L’eau en Bretagne, comme partout, est polluée par des métabolites. Malgré des moyens considérables alloués par les collectivités locales et la Région, la persistance de ces résidus de pesticides risque de plomber encore longtemps la qualité de l’eau potable… Et les factures des consommateurs.
Été 2022. En pleine sécheresse, Gilles Hellard, le maire de Saint-Mayeux, dans les Côtes-d’Armor, est contraint de fermer le point de captage de sa commune de 500 habitants. Alors que le niveau d’eau du captage baisse, le taux de métabolites ESA-Metolachlore (un résidu de l’herbicide S-Metolachlore, utilisé pour les cultures de maïs), déjà proche du seuil autorisé par l’Agence nationale de sécurité sanitaire des aliments (Anses), grimpe en flèche. Pire: la dilution avec l’eau puisée dans une retenue voisine ne suffit plus à le faire baisser. Face à la pression d’une partie de la population, qui s’est constituée en collectif, la commune doit se fournir en eau auprès de la retenue d’eau voisine.
Dans toute la Bretagne, au même moment, la sécheresse impose la fermeture de points de captages d’eau potable comme celui de Saint-Mayeux. Partout, le taux de métabolites de S-metolachlore est en hausse et l’eau n’est plus considérée comme conforme. Et puis, soudainement, à la fin de l’été, miracle : l’Anses annonce relever le seuil autorisé de résidus de S-metolachlore de 0.1 µg/L à 0.9 µg/L. Du coup, la plupart des captages repassent dans le vert et sont rouverts. « L’Anses dit que l’eau est potable malgré les résidus de pesticides qu’on y trouve. C’est ridicule ! On parle de produits dangereux dont on ne connaît pas encore les conséquences sanitaires. Si on veut que les gens aient confiance, il faut zéro pesticide », plaide Thierry Burlot, président du comité de bassin de l’Agence de l’eau Loire-Bretagne.
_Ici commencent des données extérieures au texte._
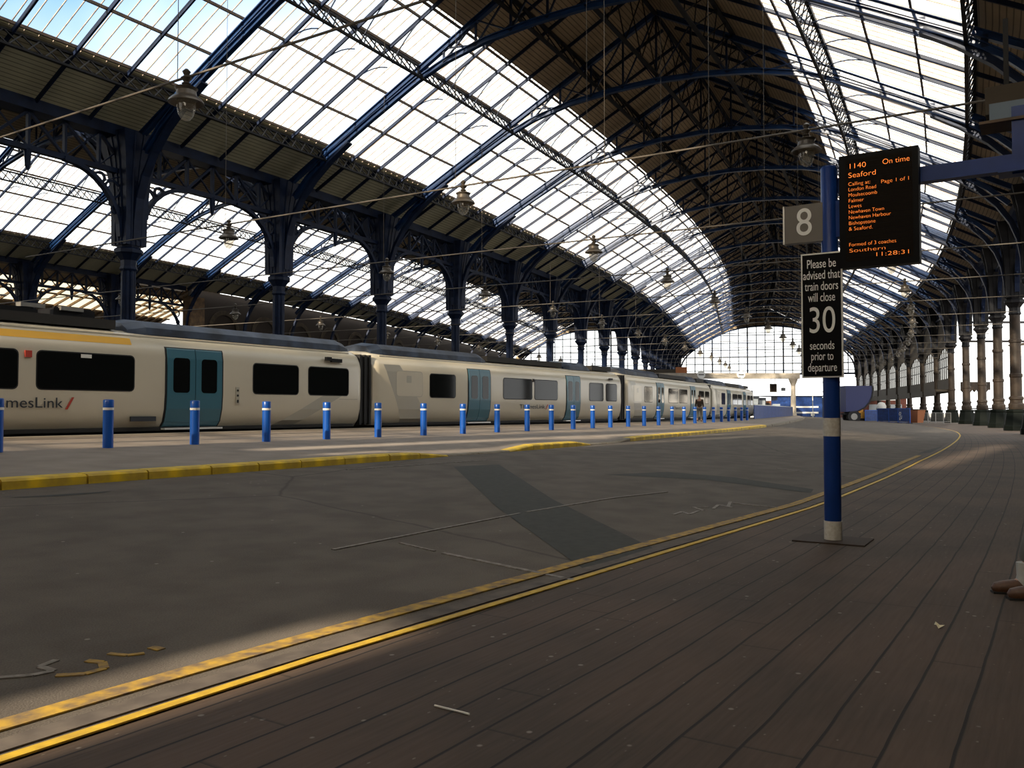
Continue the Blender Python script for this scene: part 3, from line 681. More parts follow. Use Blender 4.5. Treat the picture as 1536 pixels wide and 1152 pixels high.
# ---------------------------------------------------------------- train
PROF = [(.30, .98), (.12, 1.2), (.03, 1.55), (0, 1.95), (0, 2.95), (.04, 3.2), (.16, 3.42), (.38, 3.57), (.75, 3.67), (1.42, 3.72)]
def ys(z):
    for (a, za), (b, zb) in zip(PROF, PROF[1:]):
        if za <= z <= zb: return a+(b-a)*(z-za)/(zb-za)
    return .3
def rrect(x0, x1, z0, z1, r, y0, y1, n=4):
    mb = MB(); o = []
    for cx_, cz, q0 in ((x1-r, z1-r, 0), (x0+r, z1-r, 90), (x0+r, z0+r, 180), (x1-r, z0+r, 270)):
        for i in range(n+1): q = R(q0+90*i/n); o.append((cx_+r*math.cos(q), cz+r*math.sin(q)))
    mb.face([(x, y0, z) for x, z in o]); mb.face([(x, y1, z) for x, z in reversed(o)])
    for a, b in zip(o, o[1:]+o[:1]): mb.face([(a[0], y0, a[1]), (a[0], y1, a[1]), (b[0], y1, b[1]), (b[0], y0, b[1])])
    return mb
def sidepatch(mb, x0, x1, z0, z1, off, th=.03):
    zs = [z0]+[z for _, z in PROF if z0 < z < z1]+[z1]
    mb.sweep([(ys(z)-off, z) for z in zs][::-1], 0, th, x0, x1, 'yzx') if False else None
    for a, b in zip(zs, zs[1:]):
        ya, yb = ys(a)-off, ys(b)-off
        mb.hexa([(x0, ya, a), (x1, ya, a), (x1, ya+th, a), (x0, ya+th, a), (x0, yb, b), (x1, yb, b), (x1, yb+th, b), (x0, yb+th, b)])
def text(body, size, name, m, parent, loc, w=None, align='LEFT', ext=.002, shear=0., rot=(math.pi/2, 0, 0), off=0.):
    cu = bpy.data.curves.new(name, 'FONT'); cu.body = body; cu.size = size; cu.align_x = align; cu.align_y = 'CENTER'; cu.extrude = ext; cu.offset = off; cu.shear = shear
    o = bpy.data.objects.new(name, cu); COL.objects.link(o); bpy.context.view_layer.update()
    me = bpy.data.meshes.new_from_object(o.evaluated_get(bpy.context.evaluated_depsgraph_get())); bpy.data.objects.remove(o)
    xs = [v.co.x for v in me.vertices]; ww = max(xs)-min(xs)
    if w: 
        s = w/ww
        for v in me.vertices: v.co.x *= s
    me.materials.clear(); me.materials.append(m)
    o = bpy.data.objects.new(name, me); COL.objects.link(o); o.parent = parent; o.location = loc; o.rotation_euler = rot
    return o
def coach(A, B, label, wins, doors, covers, wells, hatch=None, letter=None, chev=(), band=None, extra=None, pre=()):
    A = Vector((*A, 0)); B = Vector((*B, 0)); L = (B-A).length; a = math.atan2(B.y-A.y, B.x-A.x)
    root = thing('train_coach', label, 'train coach', A, a, 'coaches of the cream train')
    full = PROF+[(2.84-y, z) for y, z in reversed(PROF[:-1])]
    mb = MB(); xs = [(.02, .12), (.14, .03), (.3, 0), (L-.3, 0), (L-.14, .03), (L-.02, .12)]
    base = []
    for x, ins in xs:
        base.append(len(mb.v))
        for y, z in full: mb.v.append((x, y+(ins if y < 1.42 else -ins), z-(ins*.6 if z > 3 else 0)))
    n = len(full)
    for b0, b1 in zip(base, base[1:]):
        for j in range(n):
            k = (j+1) % n; mb.f.append((b0+j, b1+j, b1+k, b0+k)); mb.uv.append(None)
    mb.f.append(tuple(base[0]+j for j in range(n))); mb.uv.append(None); mb.f.append(tuple(base[-1]+j for j in reversed(range(n)))); mb.uv.append(None)
    mb.build('body', M['body'], root, True)
    mb = MB(); mb.box((L/2, 1.42, .55), (L-1.2, 2.3, .84)); mb.box((L/2, 1.42, 1.0), (L-.6, 2.5, .1)); mb.build('underframe', M['under'], root)
    mb = MB()
    for i in range(5): x = L-.02+.125*(i+.5); mb.box((x, 1.42, 2.25), (.09, 2.5-.1*(i % 2), 2.5-.1*(i % 2))); mb.box((x, 1.42, 2.25), (.13, 2.3, 2.3))
    mb.build('gangway_bellows', M['rubber'], root)
    for x0, x1 in wins:
        f = rrect(x0-.03, x1+.03, 2.0, 2.96, .13, -.006, .03).build('window', M['rubber'], root)
        rrect(x0, x1, 2.03, 2.93, .11, -.012, .0).build('window_pane', M['win'], f)
    for x0, x1 in doors:
        mb = MB(); sidepatch(mb, x0-.06, x1+.06, 1.0, 3.26, .008); mb.build('door_surround', M['rubber'], root)
        xm = (x0+x1)/2; w = (x1-x0)/2
        for s0, s1 in ((x0, xm-.012), (xm+.012, x1)):
            mb = MB(); sidepatch(mb, s0, s1, 1.04, 3.23, .03); dr = mb.build('door', M['teal'], root)
            f = rrect(s0+w*.2, s1-w*.2, 2.0, 2.97, .1, -.036, -.02).build('door_window', M['win'], dr)
        mb = MB(); mb.box((xm, .12, 1.0), (x1-x0+.1, .25, .05)); mb.build('door_step', M['alu'], root)
    for x0, x1 in covers:
        mb = MB(); sec = [(.36, 3.58), (.40, 3.78), (.66, 3.97), (1.42, 4.06), (2.18, 3.97), (2.44, 3.78), (2.48, 3.58)]; n = len(sec)
        b0 = []
        for x, e in ((x0, .1), (x0+.5, 0), (x1-.5, 0), (x1, .1)):
            b0.append(len(mb.v)); mb.v += [(x, y+(e if y < 1.42 else -e), z-e) for y, z in sec]
        for p, q in zip(b0, b0[1:]):
            for j in range(n-1): mb.f.append((p+j, q+j, q+j+1, p+j+1)); mb.uv.append(None)
        mb.f.append(tuple(b0[0]+j for j in range(n))); mb.uv.append(None); mb.f.append(tuple(b0[-1]+j for j in reversed(range(n)))); mb.uv.append(None)
        mb.build('roof_cover', M['troof'], root)
    for x0, x1 in wells:
        mb = MB(); mb.box(((x0+x1)/2, 1.42, 3.78), (x1-x0, 1.9, .24)); mb.build('roof_equipment', M['under'], root)
    mb = MB(); mb.beam((.5, .27, 3.51), (L-.5, .27, 3.51), .04, .035); mb.build('gutter_rail', M['body'], root)
    if hatch:
        f = rrect(hatch[0], hatch[1], 2.02, 3.0, .14, -.006, .02).build('hatch', M['body2'], root)
        g = rrect(hatch[0]+.03, hatch[1]-.03, 2.05, 2.97, .12, -.012, 0).build('hatch_panel', M['body'], f)
        rrect((hatch[0]+hatch[1])/2-.18, (hatch[0]+hatch[1])/2+.1, 2.55, 2.82, .04, -.016, 0).build('hatch_latch', M['body2'], f)
    if letter:
        x0, w, sz = letter
        text('ThamesLink', sz, 'lettering', M['ink'], root, (x0, -.004, 1.68), w)
        mb = MB(); h = sz*.42; xx = x0+w+.06; mb.hexa([(xx, -.006, 1.68-h), (xx+.06, -.006, 1.68-h), (xx+.06, .002, 1.68-h), (xx, .002, 1.68-h), (xx+.17, -.006, 1.68+h), (xx+.23, -.006, 1.68+h), (xx+.23, .002, 1.68+h), (xx+.17, .002, 1.68+h)]); mb.build('red_slash', M['red'], root)
    for poly in chev:
        mb = MB(); (xa0, xb0, z0), (xa1, xb1, z1) = poly; zs = [z0]+[z for _, z in PROF if z0 < z < z1]+[z1]
        for za, zb in zip(zs, zs[1:]):
            t0, t1 = (za-z0)/(z1-z0), (zb-z0)/(z1-z0); f = lambda t: (xa0+(xa1-xa0)*t, xb0+(xb1-xb0)*t)
            a0, b0_ = f(t0); a1, b1 = f(t1); mb.face([(a0, ys(za)-.004, za), (b0_, ys(za)-.004, za), (b1, ys(zb)-.004, zb), (a1, ys(zb)-.004, zb)])
        mb.build('livery_stripe', M['body2'], root)
    if band:
        mb = MB(); sidepatch(mb, band[0], band[1], 3.24, 3.42, .006, .01); mb.build('amber_band', M['band'], root)
    if extra: extra(root, L)
    return root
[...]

Des agriculteurs difficiles à convaincre
À la suite de cette décision de l’Anses – prise à partir des études de Syngenta, l’entreprise qui fabrique et commercialise le S-metolachlore – le point de captage de Saint-Mayeux rouvre aussi, sur décision du conseil municipal. Mais la tension cristallisée autour de la qualité de l’eau reste vive. Fin 2022, la municipalité décide de demander l’élargissement du périmètre de protection autour du point de captage. Jusqu’ici, il était constitué de 34 hectares, dont 15 en zone sensible, propriété de la commune. Le reste des parcelles, appartenant à plusieurs agriculteurs, est cultivé, l’usage de produits phytosanitaires y est autorisé.